Pages

Tuesday, June 5, 2012

Channeling Your Inner Guerilla

Once upon a time there was an easy order to the business of writing: create, pitch, publish, promote. A writer’s creative energy went mostly into her work, and the rest followed from there.

That everything’s different is old news. Your work no longer stands only on its own two feet. It requires a platform, or so goes the twenty-first century wisdom. Agents and editors urge writers to promote early and often, even if they’re still working on their first viable project.

To get your work noticed in the topsy-turvy world of modern publishing requires fortitude, courage, and a broad-minded approach. “Schmoozing, pitching, that’s your job,” says screenwriter Scott Silver. Though he admits some people are good only at schmoozing, he also points out that it’s juvenile to think that if your work is good enough, you’ll never have to promote.  Nevertheless, he reiterates, the work matters most.  

“I’ve been a Luddite most of my life,” says author Lynn Schooler. “Then they overthrew the government in Twitter, and I realized I’d better start paying attention.” These days, Schooler notes, writers have to schmooze the world, not just a person.

Though he self-describes as a bit of a recluse and until recently had only dial-up internet service, Schooler has managed to amass over 3000 Facebook friends in less than two years by applying an old principle of marketing – offering a value-added service by regularly posting scenic Alaska photos from his professional portfolio.
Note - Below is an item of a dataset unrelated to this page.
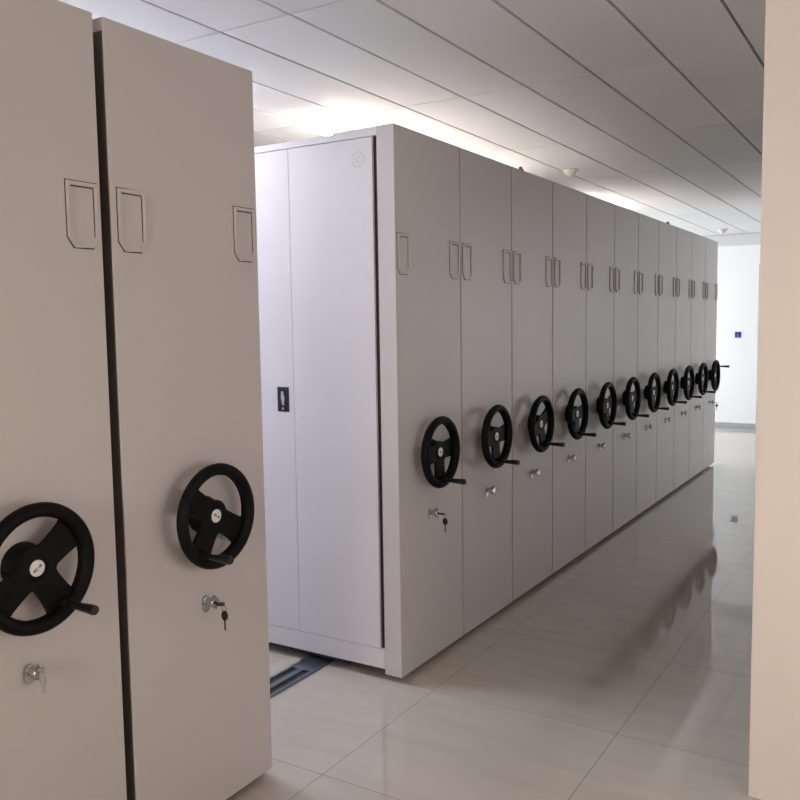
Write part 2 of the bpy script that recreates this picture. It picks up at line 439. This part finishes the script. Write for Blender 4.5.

Author Heather Lende contends that self-promotion boils down to doing the work and showing genuine interest in the people around you. In the beginning, you might find yourself working for free, the way Lende did. Though she initially volunteered to do radio shows in Haines, she looked up a few people at NPR and mailed tapes of her shows to them.

She got her first paying gig as a writer on Monitor Radio, thanks to her husband’s Aunt Dottie, who passed on a tape of one of her radio pieces to the executive producer of Monitor Radio, who went to her church. Once she started writing a column for the Anchorage Daily News, NPR picked up Lende’s work. Whenever she called back East, Lende says, “I always asked who I was speaking to.” Editors come and go, but receptionists stay.

Author Kim Heacox echoes Lende’s advice, recalling an early meeting with an editor at Discover magazine. When he asked how she’d gotten her job, he said, “she was like a flower I’d just watered.” The interview turned into a conversation. A few months later, assignments started flowing in. In the world of what Heacox calls “You Twit Face,” he reminds writers to promote the work of others in the writing community. His cautionary note: “Be careful you don’t turn into a cardboard version of your original self.”

Should you blog? Post about your project on Facebook? Make book trailers? Schedule tours? Talk up yourself and your project every chance you get? The answers boil down to time, energy, and balance in your writing life. You need a viable project, finely crafted, though as Andromeda Romano-Lax demonstrates, it can be promoted in its development stage. Pay attention to opportunities to connect, in person and electronically, with people who might have an interest in your work. Be genuine and sincere in working your connections. Be courteous but not shy. Avoid arrogance. Get used to rejection. Support and promote the work of others, not just your own.

Thanks to North WordsWriters Symposium for providing a forum for discussion of this topic, from which many of the quotes here were drawn.